• **Problem requirements**: Return, unaltered, every line from the beginning of the material below up to and including the one with "basem = mat('base_stone', 'a98a6c', .4, 0, '96785c', 3)".

___ Given data

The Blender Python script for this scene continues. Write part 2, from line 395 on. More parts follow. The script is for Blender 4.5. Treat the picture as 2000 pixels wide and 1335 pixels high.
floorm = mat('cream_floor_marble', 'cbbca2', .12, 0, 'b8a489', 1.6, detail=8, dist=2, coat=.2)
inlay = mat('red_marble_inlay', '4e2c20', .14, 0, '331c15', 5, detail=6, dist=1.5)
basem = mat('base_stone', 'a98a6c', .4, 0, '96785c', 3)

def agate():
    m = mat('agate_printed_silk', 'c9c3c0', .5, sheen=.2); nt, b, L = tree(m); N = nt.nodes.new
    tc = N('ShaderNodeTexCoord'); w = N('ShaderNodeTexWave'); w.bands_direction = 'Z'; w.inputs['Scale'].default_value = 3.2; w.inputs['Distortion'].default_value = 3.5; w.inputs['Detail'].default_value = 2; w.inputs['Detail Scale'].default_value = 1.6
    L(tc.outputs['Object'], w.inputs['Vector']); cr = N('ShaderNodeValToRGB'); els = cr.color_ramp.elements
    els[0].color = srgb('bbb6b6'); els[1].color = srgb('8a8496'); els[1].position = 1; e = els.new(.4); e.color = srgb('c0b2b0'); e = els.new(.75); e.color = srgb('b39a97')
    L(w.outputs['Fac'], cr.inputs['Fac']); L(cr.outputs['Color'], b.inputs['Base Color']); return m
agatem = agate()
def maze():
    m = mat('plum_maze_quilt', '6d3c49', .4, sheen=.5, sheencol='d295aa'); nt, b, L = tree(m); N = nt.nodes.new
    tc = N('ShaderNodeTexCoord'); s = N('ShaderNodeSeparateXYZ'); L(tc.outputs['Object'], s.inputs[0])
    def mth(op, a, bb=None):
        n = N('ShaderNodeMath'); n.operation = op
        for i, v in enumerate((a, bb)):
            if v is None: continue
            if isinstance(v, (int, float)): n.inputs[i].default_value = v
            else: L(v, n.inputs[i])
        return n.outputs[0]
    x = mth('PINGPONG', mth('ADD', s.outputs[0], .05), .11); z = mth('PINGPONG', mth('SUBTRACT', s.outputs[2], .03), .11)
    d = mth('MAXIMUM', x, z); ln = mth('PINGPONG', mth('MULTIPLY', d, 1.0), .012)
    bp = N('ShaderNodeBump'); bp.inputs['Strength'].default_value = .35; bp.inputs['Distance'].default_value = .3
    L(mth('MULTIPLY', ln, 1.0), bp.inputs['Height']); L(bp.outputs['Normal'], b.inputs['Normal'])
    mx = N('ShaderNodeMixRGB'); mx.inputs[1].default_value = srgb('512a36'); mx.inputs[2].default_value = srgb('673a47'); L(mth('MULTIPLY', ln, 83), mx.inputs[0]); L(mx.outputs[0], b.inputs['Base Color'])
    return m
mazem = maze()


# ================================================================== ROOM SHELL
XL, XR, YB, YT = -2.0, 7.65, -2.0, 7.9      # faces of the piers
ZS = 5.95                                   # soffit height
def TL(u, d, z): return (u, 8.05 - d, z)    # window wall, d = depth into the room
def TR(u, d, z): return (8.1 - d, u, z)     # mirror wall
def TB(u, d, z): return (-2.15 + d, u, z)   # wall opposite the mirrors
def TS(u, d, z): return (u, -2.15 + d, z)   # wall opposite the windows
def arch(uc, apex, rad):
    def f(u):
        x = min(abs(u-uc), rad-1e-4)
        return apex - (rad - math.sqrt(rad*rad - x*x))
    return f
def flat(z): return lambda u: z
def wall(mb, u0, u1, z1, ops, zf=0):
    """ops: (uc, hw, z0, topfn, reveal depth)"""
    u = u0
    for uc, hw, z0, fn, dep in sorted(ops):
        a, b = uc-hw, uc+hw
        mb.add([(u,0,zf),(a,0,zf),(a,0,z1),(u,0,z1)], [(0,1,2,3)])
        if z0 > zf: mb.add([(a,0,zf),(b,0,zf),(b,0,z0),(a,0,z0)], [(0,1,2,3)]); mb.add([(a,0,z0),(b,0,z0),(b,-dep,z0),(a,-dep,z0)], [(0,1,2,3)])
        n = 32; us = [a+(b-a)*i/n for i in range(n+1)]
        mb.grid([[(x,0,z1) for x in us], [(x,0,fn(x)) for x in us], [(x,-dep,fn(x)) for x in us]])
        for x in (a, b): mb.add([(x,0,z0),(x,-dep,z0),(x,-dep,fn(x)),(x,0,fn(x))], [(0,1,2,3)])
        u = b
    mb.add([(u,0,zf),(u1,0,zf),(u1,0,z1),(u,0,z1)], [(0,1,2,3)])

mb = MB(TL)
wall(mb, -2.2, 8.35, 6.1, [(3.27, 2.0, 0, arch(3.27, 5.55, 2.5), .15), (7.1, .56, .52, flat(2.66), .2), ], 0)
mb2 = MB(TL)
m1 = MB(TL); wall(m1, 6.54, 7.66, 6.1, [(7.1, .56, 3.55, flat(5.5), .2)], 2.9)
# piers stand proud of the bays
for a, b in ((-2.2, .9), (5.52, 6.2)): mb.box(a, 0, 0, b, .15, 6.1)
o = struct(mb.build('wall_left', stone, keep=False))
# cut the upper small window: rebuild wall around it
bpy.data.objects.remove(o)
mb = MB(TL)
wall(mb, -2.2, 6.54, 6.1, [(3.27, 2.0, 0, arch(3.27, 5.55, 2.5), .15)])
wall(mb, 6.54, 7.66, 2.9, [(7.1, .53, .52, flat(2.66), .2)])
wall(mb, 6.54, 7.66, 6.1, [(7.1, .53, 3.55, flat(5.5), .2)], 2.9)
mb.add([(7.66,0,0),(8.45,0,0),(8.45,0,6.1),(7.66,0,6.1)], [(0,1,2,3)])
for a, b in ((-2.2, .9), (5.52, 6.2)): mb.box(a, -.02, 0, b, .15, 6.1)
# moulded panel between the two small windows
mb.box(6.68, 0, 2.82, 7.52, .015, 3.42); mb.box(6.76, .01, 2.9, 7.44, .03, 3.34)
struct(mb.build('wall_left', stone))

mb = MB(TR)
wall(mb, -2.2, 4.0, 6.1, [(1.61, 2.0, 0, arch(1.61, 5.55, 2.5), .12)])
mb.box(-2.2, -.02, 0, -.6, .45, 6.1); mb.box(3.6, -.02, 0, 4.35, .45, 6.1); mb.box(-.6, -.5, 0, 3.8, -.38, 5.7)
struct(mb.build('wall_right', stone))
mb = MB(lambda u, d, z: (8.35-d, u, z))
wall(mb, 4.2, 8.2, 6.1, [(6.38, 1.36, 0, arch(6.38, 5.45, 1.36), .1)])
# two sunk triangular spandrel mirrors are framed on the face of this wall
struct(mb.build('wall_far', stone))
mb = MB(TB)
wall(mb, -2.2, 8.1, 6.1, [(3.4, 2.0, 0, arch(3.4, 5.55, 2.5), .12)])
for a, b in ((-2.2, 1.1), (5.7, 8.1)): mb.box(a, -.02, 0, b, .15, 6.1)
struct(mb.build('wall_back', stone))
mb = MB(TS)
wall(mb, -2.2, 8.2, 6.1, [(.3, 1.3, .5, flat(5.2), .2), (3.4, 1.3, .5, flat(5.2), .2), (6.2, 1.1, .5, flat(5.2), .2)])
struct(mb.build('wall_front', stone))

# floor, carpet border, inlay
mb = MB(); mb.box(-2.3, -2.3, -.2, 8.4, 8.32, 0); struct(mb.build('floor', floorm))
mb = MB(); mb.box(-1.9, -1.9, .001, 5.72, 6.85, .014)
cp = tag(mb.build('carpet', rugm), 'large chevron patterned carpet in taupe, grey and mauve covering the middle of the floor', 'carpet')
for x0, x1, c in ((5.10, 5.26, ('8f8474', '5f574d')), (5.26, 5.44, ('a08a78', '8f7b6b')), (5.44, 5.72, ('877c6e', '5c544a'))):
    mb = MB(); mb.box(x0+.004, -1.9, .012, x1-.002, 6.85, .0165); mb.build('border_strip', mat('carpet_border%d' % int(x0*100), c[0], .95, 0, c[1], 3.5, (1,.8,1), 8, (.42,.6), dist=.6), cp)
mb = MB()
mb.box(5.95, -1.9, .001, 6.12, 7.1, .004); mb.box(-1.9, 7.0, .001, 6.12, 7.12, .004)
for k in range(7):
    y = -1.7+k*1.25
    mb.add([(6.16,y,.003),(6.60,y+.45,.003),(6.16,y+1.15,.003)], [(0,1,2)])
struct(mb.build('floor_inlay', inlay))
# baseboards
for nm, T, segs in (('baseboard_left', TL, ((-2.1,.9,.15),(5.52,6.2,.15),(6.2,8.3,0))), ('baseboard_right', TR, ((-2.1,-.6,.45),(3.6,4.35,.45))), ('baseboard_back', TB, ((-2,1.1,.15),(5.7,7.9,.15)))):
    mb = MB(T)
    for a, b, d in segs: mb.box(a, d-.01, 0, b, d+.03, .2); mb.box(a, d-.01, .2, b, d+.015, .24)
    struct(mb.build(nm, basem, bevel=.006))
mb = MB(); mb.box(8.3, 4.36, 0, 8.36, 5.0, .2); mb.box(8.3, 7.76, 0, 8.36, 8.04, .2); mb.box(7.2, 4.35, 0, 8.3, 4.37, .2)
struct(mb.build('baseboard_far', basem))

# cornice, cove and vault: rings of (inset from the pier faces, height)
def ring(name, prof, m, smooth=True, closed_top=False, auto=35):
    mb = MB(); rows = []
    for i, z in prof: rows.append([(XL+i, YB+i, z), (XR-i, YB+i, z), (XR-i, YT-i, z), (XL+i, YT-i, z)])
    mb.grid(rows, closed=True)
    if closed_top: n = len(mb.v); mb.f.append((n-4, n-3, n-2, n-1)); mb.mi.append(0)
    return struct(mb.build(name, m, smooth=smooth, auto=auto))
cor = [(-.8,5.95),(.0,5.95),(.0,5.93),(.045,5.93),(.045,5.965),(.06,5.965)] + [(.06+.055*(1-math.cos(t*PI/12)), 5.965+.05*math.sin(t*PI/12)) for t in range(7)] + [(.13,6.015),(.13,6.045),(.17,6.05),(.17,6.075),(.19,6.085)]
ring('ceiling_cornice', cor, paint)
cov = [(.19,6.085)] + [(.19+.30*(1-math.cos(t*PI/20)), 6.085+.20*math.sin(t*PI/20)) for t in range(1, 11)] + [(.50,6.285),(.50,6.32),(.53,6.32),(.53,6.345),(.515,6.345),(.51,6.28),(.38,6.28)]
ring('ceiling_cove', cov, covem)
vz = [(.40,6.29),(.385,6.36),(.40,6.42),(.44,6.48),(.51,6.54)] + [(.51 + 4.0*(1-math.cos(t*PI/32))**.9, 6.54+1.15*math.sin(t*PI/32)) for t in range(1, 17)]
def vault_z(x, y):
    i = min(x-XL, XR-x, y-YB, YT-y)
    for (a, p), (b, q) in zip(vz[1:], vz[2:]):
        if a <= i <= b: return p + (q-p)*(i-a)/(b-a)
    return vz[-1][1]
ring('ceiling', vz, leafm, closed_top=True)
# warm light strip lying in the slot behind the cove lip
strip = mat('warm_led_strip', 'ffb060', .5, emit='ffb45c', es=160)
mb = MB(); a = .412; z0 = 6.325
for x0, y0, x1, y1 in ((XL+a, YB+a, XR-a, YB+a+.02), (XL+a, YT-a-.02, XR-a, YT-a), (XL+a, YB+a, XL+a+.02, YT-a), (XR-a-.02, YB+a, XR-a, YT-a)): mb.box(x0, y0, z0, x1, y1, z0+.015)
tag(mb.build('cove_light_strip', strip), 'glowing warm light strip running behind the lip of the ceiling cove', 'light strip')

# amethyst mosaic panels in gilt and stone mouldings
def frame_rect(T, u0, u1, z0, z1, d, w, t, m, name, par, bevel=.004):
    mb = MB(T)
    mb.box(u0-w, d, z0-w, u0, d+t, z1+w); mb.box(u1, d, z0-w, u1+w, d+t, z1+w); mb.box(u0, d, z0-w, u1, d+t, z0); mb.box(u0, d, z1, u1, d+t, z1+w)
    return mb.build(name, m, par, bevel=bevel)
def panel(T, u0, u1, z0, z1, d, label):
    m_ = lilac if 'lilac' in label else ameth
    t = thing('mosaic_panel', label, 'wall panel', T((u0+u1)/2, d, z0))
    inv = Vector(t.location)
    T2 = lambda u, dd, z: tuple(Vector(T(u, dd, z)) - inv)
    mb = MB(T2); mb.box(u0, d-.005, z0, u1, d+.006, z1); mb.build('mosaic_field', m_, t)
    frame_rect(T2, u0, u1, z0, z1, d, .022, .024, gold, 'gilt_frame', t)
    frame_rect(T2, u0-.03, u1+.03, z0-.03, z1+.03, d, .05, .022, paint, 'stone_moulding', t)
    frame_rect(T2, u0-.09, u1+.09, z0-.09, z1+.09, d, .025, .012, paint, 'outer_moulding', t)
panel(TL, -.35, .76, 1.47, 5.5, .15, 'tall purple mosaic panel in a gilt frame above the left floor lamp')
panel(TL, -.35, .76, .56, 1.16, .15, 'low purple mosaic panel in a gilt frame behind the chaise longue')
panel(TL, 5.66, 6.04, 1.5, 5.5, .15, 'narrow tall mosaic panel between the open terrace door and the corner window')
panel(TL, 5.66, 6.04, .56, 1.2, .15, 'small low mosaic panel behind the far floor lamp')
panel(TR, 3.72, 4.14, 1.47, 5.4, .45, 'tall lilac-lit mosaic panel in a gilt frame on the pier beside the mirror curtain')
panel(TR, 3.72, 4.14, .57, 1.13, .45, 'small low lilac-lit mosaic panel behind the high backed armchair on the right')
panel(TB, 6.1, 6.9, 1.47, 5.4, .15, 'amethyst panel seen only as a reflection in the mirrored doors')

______

• **Exercise solution**:
The Blender Python script for this scene continues. Write part 2, from line 395 on. More parts follow. The script is for Blender 4.5. Treat the picture as 2000 pixels wide and 1335 pixels high.
floorm = mat('cream_floor_marble', 'cbbca2', .12, 0, 'b8a489', 1.6, detail=8, dist=2, coat=.2)
inlay = mat('red_marble_inlay', '4e2c20', .14, 0, '331c15', 5, detail=6, dist=1.5)
basem = mat('base_stone', 'a98a6c', .4, 0, '96785c', 3)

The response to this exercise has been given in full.